REITs
1. Definition
REITs (Real Estate Investment Trusts) are companies that own, operate, or finance income-producing real estate. * They are modeled after mutual funds, allowing individual investors to earn dividends from real estate investments without having to buy, manage, or finance any properties themselves.
2. The 90% Rule
To qualify as a REIT and avoid paying corporate income tax, a company must comply with strict rules, the most important being: * Payout: They must distribute at least 90% of their taxable income to shareholders annually in the form of dividends. * This structure makes REITs significantly higher-yielding than most regular stocks.
3. Types of REITs
- Equity REITs: Own and operate physical properties (Offices, Malls, Apartments). They generate income through collecting rent. (Most common).
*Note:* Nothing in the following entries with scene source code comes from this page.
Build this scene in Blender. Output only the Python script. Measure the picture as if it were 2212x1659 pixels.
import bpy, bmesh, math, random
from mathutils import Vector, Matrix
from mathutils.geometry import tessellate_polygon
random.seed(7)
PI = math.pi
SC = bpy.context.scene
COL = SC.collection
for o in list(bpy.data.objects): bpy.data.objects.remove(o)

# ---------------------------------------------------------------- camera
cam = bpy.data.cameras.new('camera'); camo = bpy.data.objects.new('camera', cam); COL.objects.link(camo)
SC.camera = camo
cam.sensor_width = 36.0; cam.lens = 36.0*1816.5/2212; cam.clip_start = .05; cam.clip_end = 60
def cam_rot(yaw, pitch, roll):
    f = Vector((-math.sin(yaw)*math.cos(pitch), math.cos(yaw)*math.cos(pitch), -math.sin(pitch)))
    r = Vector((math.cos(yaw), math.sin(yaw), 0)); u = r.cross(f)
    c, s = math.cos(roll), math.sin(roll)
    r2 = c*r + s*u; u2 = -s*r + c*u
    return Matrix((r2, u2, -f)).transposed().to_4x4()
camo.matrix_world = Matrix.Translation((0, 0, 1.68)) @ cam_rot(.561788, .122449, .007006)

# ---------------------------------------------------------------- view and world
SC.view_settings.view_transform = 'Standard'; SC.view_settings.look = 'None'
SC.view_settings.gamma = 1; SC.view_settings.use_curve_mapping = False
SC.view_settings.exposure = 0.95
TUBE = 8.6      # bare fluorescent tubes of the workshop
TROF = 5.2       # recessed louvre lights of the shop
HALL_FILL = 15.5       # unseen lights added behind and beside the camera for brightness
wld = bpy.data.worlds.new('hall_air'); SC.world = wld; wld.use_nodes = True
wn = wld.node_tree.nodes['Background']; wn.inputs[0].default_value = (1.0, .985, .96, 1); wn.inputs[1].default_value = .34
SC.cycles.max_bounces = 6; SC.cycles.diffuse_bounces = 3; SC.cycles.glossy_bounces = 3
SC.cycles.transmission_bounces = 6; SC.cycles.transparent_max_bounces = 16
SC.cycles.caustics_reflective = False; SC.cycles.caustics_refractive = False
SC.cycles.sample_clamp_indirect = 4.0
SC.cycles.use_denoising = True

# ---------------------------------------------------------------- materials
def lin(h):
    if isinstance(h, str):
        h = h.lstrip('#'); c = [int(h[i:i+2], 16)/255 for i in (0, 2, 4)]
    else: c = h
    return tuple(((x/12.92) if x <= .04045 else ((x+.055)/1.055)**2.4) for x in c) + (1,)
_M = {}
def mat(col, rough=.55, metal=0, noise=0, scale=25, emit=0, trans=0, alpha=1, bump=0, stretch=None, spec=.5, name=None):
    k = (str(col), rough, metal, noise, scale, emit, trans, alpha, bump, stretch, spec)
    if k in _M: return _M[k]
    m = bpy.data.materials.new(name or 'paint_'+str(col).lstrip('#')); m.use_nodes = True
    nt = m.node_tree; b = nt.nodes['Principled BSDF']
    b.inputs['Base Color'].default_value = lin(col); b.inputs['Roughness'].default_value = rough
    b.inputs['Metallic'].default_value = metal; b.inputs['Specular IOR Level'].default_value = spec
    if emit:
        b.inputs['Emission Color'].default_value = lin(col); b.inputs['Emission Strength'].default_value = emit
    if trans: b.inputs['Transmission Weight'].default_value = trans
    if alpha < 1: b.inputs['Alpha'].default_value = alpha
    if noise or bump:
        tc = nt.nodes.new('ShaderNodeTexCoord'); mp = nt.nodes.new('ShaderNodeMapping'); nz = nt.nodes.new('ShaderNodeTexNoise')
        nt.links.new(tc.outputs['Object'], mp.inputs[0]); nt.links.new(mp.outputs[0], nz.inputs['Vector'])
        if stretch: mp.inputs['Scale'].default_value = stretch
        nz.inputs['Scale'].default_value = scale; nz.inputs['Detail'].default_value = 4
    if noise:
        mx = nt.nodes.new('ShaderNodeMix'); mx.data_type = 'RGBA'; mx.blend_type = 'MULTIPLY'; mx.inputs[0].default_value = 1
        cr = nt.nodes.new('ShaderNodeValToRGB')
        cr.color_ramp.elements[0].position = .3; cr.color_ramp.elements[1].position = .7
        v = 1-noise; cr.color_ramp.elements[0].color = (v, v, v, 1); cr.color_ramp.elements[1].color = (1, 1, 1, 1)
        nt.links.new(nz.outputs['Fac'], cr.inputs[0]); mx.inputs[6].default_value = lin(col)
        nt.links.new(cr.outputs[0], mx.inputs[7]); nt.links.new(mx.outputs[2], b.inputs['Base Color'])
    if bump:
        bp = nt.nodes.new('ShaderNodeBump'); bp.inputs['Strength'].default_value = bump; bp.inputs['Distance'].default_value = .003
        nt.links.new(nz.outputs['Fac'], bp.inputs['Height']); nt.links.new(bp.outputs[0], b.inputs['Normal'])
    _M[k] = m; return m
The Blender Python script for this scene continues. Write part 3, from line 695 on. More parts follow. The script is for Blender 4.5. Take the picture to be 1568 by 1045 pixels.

- Mortgage REITs (mREITs): Provide financing for real estate by purchasing or originating mortgages. They earn income from the interest on these loans.
- Hybrid REITs: A combination of both.
4. Why Invest?
- Liquidity: Unlike physical real estate, REIT shares can be easily bought and sold on major stock exchanges.
- Diversification: They offer exposure to the real estate market, which often has a low correlation with other equities, helping to balance a portfolio.
- Inflation Hedge: Rents and property values tend to increase during periods of inflation.